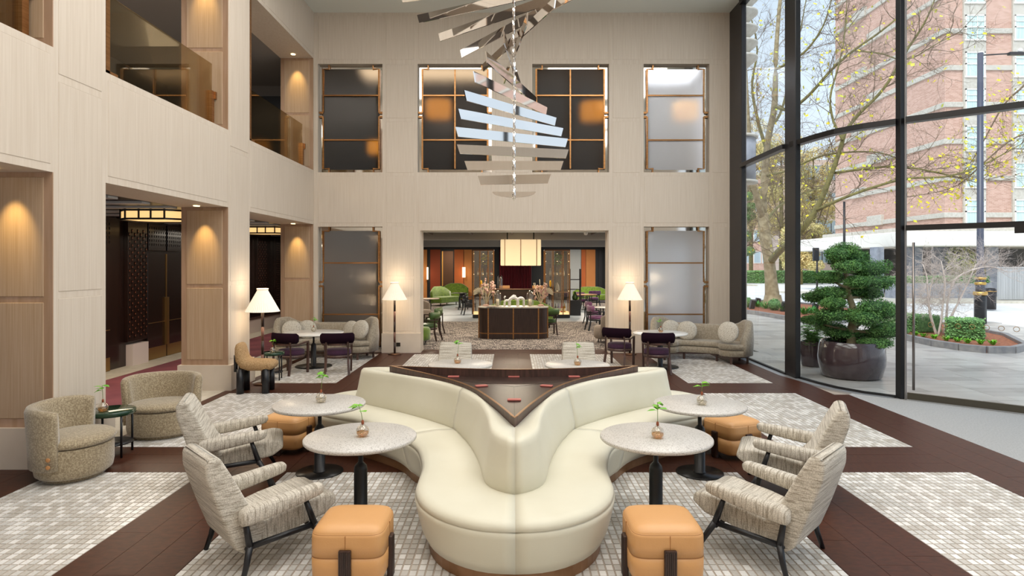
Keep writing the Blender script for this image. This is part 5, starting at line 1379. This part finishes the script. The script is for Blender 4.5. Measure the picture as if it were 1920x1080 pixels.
# ground plants in the beds: small leafy tufts, one by one
def tuft(label, x, y, r_, m, group, n=60):
    t = thing('bed_plant', label, 'plant', (x, y, .07), 0, group); vv, ff = [], []
    for _ in range(n):
        a = rnd.uniform(0, 6.28); L_ = r_*rnd.uniform(.6, 1.2); b0 = Vector((rnd.uniform(-.3, .3)*r_, rnd.uniform(-.3, .3)*r_, 0)); e = b0+Vector((math.cos(a)*L_, math.sin(a)*L_, r_*rnd.uniform(.3, 1.2)))
        u = Vector((-math.sin(a), math.cos(a), 0))*.018; md = (b0+e)/2+Vector((0, 0, .03)); k = len(vv)
        vv += [b0, md+u, e, md-u]; ff.append((k, k+1, k+2, k+3))
    tag(mesh_obj('foliage', vv, ff, m, t), kind='stuff')
for k, (x, y) in enumerate([(1700, 636), (1716, 640), (1732, 643), (1752, 646), (1775, 650), (1796, 652), (1815, 655), (1838, 657), (1862, 658)]):
    q = fp(x, y-6); tuft('low yellow-green bedding plant along the kerb by the glass door, %s from the left' % ORD[k], q.x, q.y, .12, LEAF, 'bedding plants along the kerb', 40)
for k, (x, y) in enumerate([(1405, 583), (1422, 584), (1436, 587), (1468, 592), (1508, 598), (1520, 596), (1535, 600)]):
    q = fp(x, y-5); tuft('low leafy bedding plant around the plane tree, %s from the left' % ORD[k], q.x, q.y, .3, LEAFD, 'bedding plants around the plane tree', 70)
for k, (x, y, l) in enumerate([(1409, 582, 'leftmost'), (1419, 577, 'second'), (1468, 587, 'third'), (1526, 590, 'rightmost')]):
    q = fp(x, y); o = MB().box((-.10, -.10, 0), (.10, .10, .42), .02, 2).build('bed_bollard', BLACK); o.location = (q.x, q.y, .05); o.rotation_euler = (.1, .15, 0); tag(o, 'short black light post in the plane tree bed, %s' % l, 'bollard', 'bed light posts')

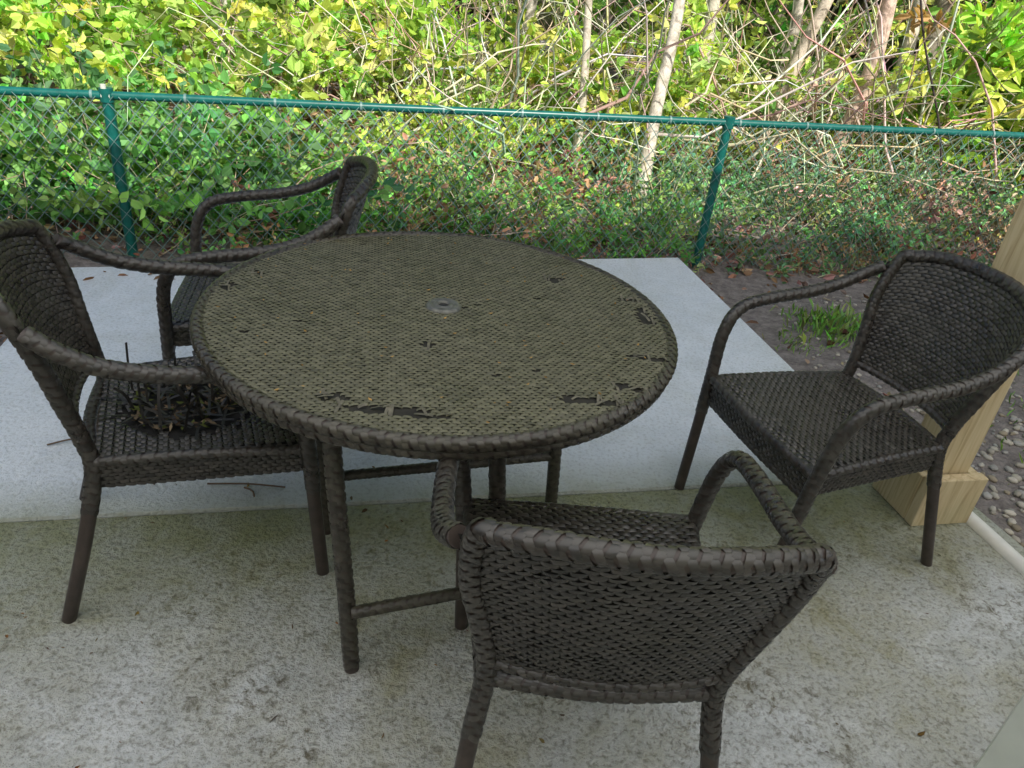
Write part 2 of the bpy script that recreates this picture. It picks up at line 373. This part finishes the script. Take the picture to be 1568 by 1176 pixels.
def seatmb(damage):
    mb=MB();Lu,Wv=.025/.237,.0120/.475
    U,V,S=twill(-1,1,0,1,Lu,Wv,.5);k=np.abs(U)<.97
    if damage:
        d=((U-.0)/.66)**2+((V-.42)/.32)**2;k&=~(d+rng.normal(0,.25,len(U))<1)
    pads(mb,ssurf,U[k],V[k],Lu*1.0,Wv*.88,S[k]*.45,.0046,1,.001);return mb
build_chair_parts()
cache={}
def chair(x,y,yawdeg,damage=False):
    e=new_empty('wicker_chair',(x,y,0),math.radians(yawdeg))
    for nm,mt in (('frame',M_leg),('wrap',M_chair),('back',M_chair),('base',M_base),('apron',M_chair)):
        nn={'frame':'leg_frame','wrap':'wrapped_arms_and_rim','back':'woven_backrest','base':'backing','apron':'seat_apron'}[nm]
        if nm in cache:
            o=bpy.data.objects.new(nn,cache[nm]);col.objects.link(o);o.parent=e
        else: cache[nm]=CH[nm].obj(nn,mt,e).data
    seatmb(damage).obj('woven_seat',M_chair,e)
    if damage:
        mb=MB();Z=.442
        for k in range(120):
            t=rng.uniform(0,6.28);r=math.sqrt(rng.random());x=.15*r*math.cos(t);y=.0+.14*r*math.sin(t);a=rng.uniform(0,6.28)
            up=k<46;L=rng.uniform(.05,.14) if up else rng.uniform(.04,.11)
            d=np.array([math.cos(a),math.sin(a)])*L*(.4 if up else 1);h=L*rng.uniform(.3,1.) if up else .014
            ribbon(mb,[(x,y,Z),(x+d[0]*.4,y+d[1]*.4,Z+.004+h*.6),(x+d[0],y+d[1],Z+h)],.007,None,(0,0,1) if not up else (1,.3,.2))
        for hx,hy,h in ((-.09,-.13,.14),(-.04,-.11,.08),(.0,-.09,.09),(-.06,-.02,.10)):
            ribbon(mb,[(hx,hy,Z),(hx-.004,hy,Z+h*.5),(hx-.008,hy+.004,Z+h)],.006,None,(1,.3,0))
        mb.obj('broken_strands',M_strand,e)
        mb=MB()
        for k in range(200):
            t=rng.uniform(0,6.28);r=math.sqrt(rng.random());c=np.array([.14*r*math.cos(t),-.005+.13*r*math.sin(t),Z+rng.random()*.012])
            d=rng.normal(0,1,3)*[1,1,.3];d/=np.linalg.norm(d);d*=rng.uniform(.005,.017);n=np.cross(d,[0,0,1])*.45
            mb.add([c-d,c-n,c+d,c+n],[[0,1,2,3]],np.array([[.16,.11,.07],[.11,.13,.04],[.30,.23,.15]][rng.integers(3)])*rng.uniform(.4,1.2))
        mb.obj('leaf_debris',M_litter,e)
    return e
chair(-.84,1.61,-65,True)
chair(-.89,2.35,104)
chair(.98,1.95,110)
chair(.205,1.09,3)

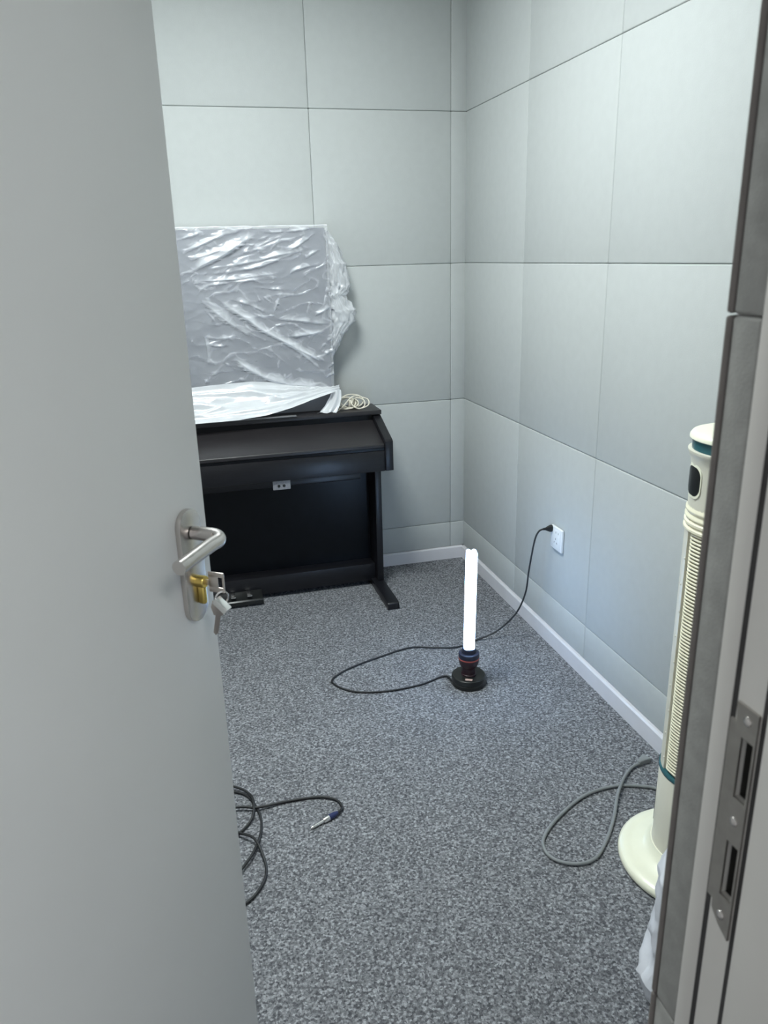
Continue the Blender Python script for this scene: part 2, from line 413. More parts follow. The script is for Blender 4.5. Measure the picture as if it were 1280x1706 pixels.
○ ○ ○ ○
**Written request**
Copy out the entries verbatim and leave the images out.

**The response**
Keep writing the Blender script for this image. This is part 5, starting at line 1379. This part finishes the script. The script is for Blender 4.5. Measure the picture as if it were 1920x1080 pixels.
# ground plants in the beds: small leafy tufts, one by one
def tuft(label, x, y, r_, m, group, n=60):
    t = thing('bed_plant', label, 'plant', (x, y, .07), 0, group); vv, ff = [], []
    for _ in range(n):
        a = rnd.uniform(0, 6.28); L_ = r_*rnd.uniform(.6, 1.2); b0 = Vector((rnd.uniform(-.3, .3)*r_, rnd.uniform(-.3, .3)*r_, 0)); e = b0+Vector((math.cos(a)*L_, math.sin(a)*L_, r_*rnd.uniform(.3, 1.2)))
        u = Vector((-math.sin(a), math.cos(a), 0))*.018; md = (b0+e)/2+Vector((0, 0, .03)); k = len(vv)
        vv += [b0, md+u, e, md-u]; ff.append((k, k+1, k+2, k+3))
    tag(mesh_obj('foliage', vv, ff, m, t), kind='stuff')
for k, (x, y) in enumerate([(1700, 636), (1716, 640), (1732, 643), (1752, 646), (1775, 650), (1796, 652), (1815, 655), (1838, 657), (1862, 658)]):
    q = fp(x, y-6); tuft('low yellow-green bedding plant along the kerb by the glass door, %s from the left' % ORD[k], q.x, q.y, .12, LEAF, 'bedding plants along the kerb', 40)
for k, (x, y) in enumerate([(1405, 583), (1422, 584), (1436, 587), (1468, 592), (1508, 598), (1520, 596), (1535, 600)]):
    q = fp(x, y-5); tuft('low leafy bedding plant around the plane tree, %s from the left' % ORD[k], q.x, q.y, .3, LEAFD, 'bedding plants around the plane tree', 70)
for k, (x, y, l) in enumerate([(1409, 582, 'leftmost'), (1419, 577, 'second'), (1468, 587, 'third'), (1526, 590, 'rightmost')]):
    q = fp(x, y); o = MB().box((-.10, -.10, 0), (.10, .10, .42), .02, 2).build('bed_bollard', BLACK); o.location = (q.x, q.y, .05); o.rotation_euler = (.1, .15, 0); tag(o, 'short black light post in the plane tree bed, %s' % l, 'bollard', 'bed light posts')

Write part 2 of the bpy script that recreates this picture. It picks up at line 373. This part finishes the script. Take the picture to be 1568 by 1176 pixels.
def seatmb(damage):
    mb=MB();Lu,Wv=.025/.237,.0120/.475
    U,V,S=twill(-1,1,0,1,Lu,Wv,.5);k=np.abs(U)<.97
    if damage:
        d=((U-.0)/.66)**2+((V-.42)/.32)**2;k&=~(d+rng.normal(0,.25,len(U))<1)
    pads(mb,ssurf,U[k],V[k],Lu*1.0,Wv*.88,S[k]*.45,.0046,1,.001);return mb
build_chair_parts()
cache={}
def chair(x,y,yawdeg,damage=False):
    e=new_empty('wicker_chair',(x,y,0),math.radians(yawdeg))
    for nm,mt in (('frame',M_leg),('wrap',M_chair),('back',M_chair),('base',M_base),('apron',M_chair)):
        nn={'frame':'leg_frame','wrap':'wrapped_arms_and_rim','back':'woven_backrest','base':'backing','apron':'seat_apron'}[nm]
        if nm in cache:
            o=bpy.data.objects.new(nn,cache[nm]);col.objects.link(o);o.parent=e
        else: cache[nm]=CH[nm].obj(nn,mt,e).data
    seatmb(damage).obj('woven_seat',M_chair,e)
    if damage:
        mb=MB();Z=.442
        for k in range(120):
            t=rng.uniform(0,6.28);r=math.sqrt(rng.random());x=.15*r*math.cos(t);y=.0+.14*r*math.sin(t);a=rng.uniform(0,6.28)
            up=k<46;L=rng.uniform(.05,.14) if up else rng.uniform(.04,.11)
            d=np.array([math.cos(a),math.sin(a)])*L*(.4 if up else 1);h=L*rng.uniform(.3,1.) if up else .014
            ribbon(mb,[(x,y,Z),(x+d[0]*.4,y+d[1]*.4,Z+.004+h*.6),(x+d[0],y+d[1],Z+h)],.007,None,(0,0,1) if not up else (1,.3,.2))
        for hx,hy,h in ((-.09,-.13,.14),(-.04,-.11,.08),(.0,-.09,.09),(-.06,-.02,.10)):
            ribbon(mb,[(hx,hy,Z),(hx-.004,hy,Z+h*.5),(hx-.008,hy+.004,Z+h)],.006,None,(1,.3,0))
        mb.obj('broken_strands',M_strand,e)
        mb=MB()
        for k in range(200):
            t=rng.uniform(0,6.28);r=math.sqrt(rng.random());c=np.array([.14*r*math.cos(t),-.005+.13*r*math.sin(t),Z+rng.random()*.012])
            d=rng.normal(0,1,3)*[1,1,.3];d/=np.linalg.norm(d);d*=rng.uniform(.005,.017);n=np.cross(d,[0,0,1])*.45
            mb.add([c-d,c-n,c+d,c+n],[[0,1,2,3]],np.array([[.16,.11,.07],[.11,.13,.04],[.30,.23,.15]][rng.integers(3)])*rng.uniform(.4,1.2))
        mb.obj('leaf_debris',M_litter,e)
    return e
chair(-.84,1.61,-65,True)
chair(-.89,2.35,104)
chair(.98,1.95,110)
chair(.205,1.09,3)

Continue the Blender Python script for this scene: part 2, from line 413. More parts follow. The script is for Blender 4.5. Measure the picture as if it were 1280x1706 pixels.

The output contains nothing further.